Философия случая - стр. 99
Кодовые единицы могут быть отделены друг от друга с разной степенью отчетливости, потому что природа «субкодов» как бы вторично статистическая: на типичную статистику языка накладываются частоты другого порядка, в форме того или иного рода «разрежения», «сгущения», «биения» и т. д.
Рассказывать о событиях определенным конкретным способом или применяя некую стратегию, все это значит: осуществлять выбор «субкодов» из их возможного множества. При этом становится мыслимым различение «семейств» кодов: одно из них кодирует преимущественно то, что относится к «зрительной» сфере, другое – к «абстрактной» и т. п. Такие коды повсеместно распространены с давних пор, они обнаруживаются не только в литературе. Ведь и в повседневных ситуациях употребление языка зависит от «природы» органической конституции того или иного человека. Тот, у кого преобладает зрительный анализатор, будет склонен чаще, чем «моторик», пользоваться «визуальными» субкодами. Поскольку характер такого сдвига по фазе чисто статистический, человек может ему противостоять на основе своего сознательного решения и выбора.
Степень «объективности» кодов или субкодов тоже, как мы уже говорили, непостоянна. В определенных ситуациях человек, воспринимающий информацию, может и то, что по существу кодом отнюдь не является, принять за код. Допустим, случилось, что голубь, которого мы кормили зерном, в ту самую минуту как раз приподнялся на лапках. Возможно, что и впоследствии, чувствуя голод, он будет приподниматься на лапках. Потому что здесь на основе одноразового совпадения возник условный рефлекс, в котором роль условного стимула (эквивалента звонка в эксперименте с собакой) играет состояние мускульных проприоцепторов птицы. Однако у источника информации в данном случае не было никакого намерения применять код как знаки, соотнесенные с процессом кормления. Получатель же информации «решил», что здесь код. Система стимулов, каковой является литературное произведение, представляет огромную сложность и является управляющей программой, полной пробелов и, возможно, допускающей множество интерпретаций и свободу выбора тактики и стратегии восприятия.
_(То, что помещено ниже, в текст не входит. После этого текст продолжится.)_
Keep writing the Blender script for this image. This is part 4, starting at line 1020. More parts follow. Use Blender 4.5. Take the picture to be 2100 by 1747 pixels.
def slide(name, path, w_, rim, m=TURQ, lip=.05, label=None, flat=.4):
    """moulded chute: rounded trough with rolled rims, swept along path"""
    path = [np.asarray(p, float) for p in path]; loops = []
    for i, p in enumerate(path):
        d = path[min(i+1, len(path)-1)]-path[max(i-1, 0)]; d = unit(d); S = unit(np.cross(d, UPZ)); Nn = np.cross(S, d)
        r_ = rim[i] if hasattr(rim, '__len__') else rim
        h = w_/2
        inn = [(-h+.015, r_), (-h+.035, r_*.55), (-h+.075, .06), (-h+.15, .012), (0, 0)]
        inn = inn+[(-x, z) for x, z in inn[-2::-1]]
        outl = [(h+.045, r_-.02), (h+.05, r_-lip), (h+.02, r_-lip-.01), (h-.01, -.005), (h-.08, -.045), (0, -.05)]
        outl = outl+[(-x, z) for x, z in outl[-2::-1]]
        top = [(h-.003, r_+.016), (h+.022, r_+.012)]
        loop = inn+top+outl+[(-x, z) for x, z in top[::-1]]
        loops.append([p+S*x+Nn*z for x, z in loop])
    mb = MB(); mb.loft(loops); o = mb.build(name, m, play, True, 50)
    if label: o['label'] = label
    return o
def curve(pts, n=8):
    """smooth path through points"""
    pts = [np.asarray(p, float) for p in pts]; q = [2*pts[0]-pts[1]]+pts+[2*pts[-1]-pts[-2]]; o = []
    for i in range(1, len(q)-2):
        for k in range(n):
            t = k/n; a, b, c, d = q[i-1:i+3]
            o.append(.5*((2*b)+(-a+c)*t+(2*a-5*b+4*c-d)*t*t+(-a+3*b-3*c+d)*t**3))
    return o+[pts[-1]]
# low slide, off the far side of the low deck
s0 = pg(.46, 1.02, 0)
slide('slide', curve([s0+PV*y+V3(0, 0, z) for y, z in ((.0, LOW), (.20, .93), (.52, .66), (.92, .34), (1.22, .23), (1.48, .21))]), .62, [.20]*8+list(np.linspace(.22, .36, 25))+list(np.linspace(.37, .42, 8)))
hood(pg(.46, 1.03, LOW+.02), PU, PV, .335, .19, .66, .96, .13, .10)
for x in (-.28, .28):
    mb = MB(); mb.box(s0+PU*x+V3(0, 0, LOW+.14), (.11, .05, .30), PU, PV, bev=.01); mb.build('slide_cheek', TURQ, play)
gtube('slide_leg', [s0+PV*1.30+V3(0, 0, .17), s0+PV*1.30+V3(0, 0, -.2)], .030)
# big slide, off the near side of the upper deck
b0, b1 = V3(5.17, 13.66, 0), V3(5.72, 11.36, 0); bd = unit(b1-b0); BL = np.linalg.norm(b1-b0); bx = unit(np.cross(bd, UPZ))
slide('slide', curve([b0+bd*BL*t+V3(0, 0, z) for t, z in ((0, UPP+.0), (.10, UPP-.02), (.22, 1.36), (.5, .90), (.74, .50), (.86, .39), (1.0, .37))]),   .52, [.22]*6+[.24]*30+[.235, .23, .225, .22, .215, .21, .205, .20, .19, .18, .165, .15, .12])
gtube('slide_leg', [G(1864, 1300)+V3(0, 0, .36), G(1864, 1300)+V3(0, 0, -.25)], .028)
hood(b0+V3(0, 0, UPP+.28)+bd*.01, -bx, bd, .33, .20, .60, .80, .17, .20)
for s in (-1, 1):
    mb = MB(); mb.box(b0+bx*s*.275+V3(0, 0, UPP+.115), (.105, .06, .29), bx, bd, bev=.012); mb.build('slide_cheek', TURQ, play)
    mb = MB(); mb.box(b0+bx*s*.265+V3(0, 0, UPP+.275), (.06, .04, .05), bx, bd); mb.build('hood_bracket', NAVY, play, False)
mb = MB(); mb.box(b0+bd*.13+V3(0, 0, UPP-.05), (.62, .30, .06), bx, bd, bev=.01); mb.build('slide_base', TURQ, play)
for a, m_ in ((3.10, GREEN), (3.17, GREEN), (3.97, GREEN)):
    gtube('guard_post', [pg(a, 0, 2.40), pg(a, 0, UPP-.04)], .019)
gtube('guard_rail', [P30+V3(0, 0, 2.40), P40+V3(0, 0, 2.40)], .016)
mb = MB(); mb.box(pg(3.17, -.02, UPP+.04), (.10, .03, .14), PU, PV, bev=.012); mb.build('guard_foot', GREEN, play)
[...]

Раз это так, читатель может «заметить» то, что «не полностью» и «не обязательно» представлено в произведении. Тем самым читатель обнаружит в нем коды, которых там, возможно, «и вовсе нет».
Между кодом и «некодом» такое же различие, как между рассветом и утром: вследствие постепенной градации переходов разграничения неизбежно в достаточной мере произвольны. Аналогичным образом и о кодах в литературе, особенно же о кодах высших уровней, надо говорить со значительной осторожностью, помня об их относительности применительно к конкретному читателю или к более или менее однородному множеству читателей.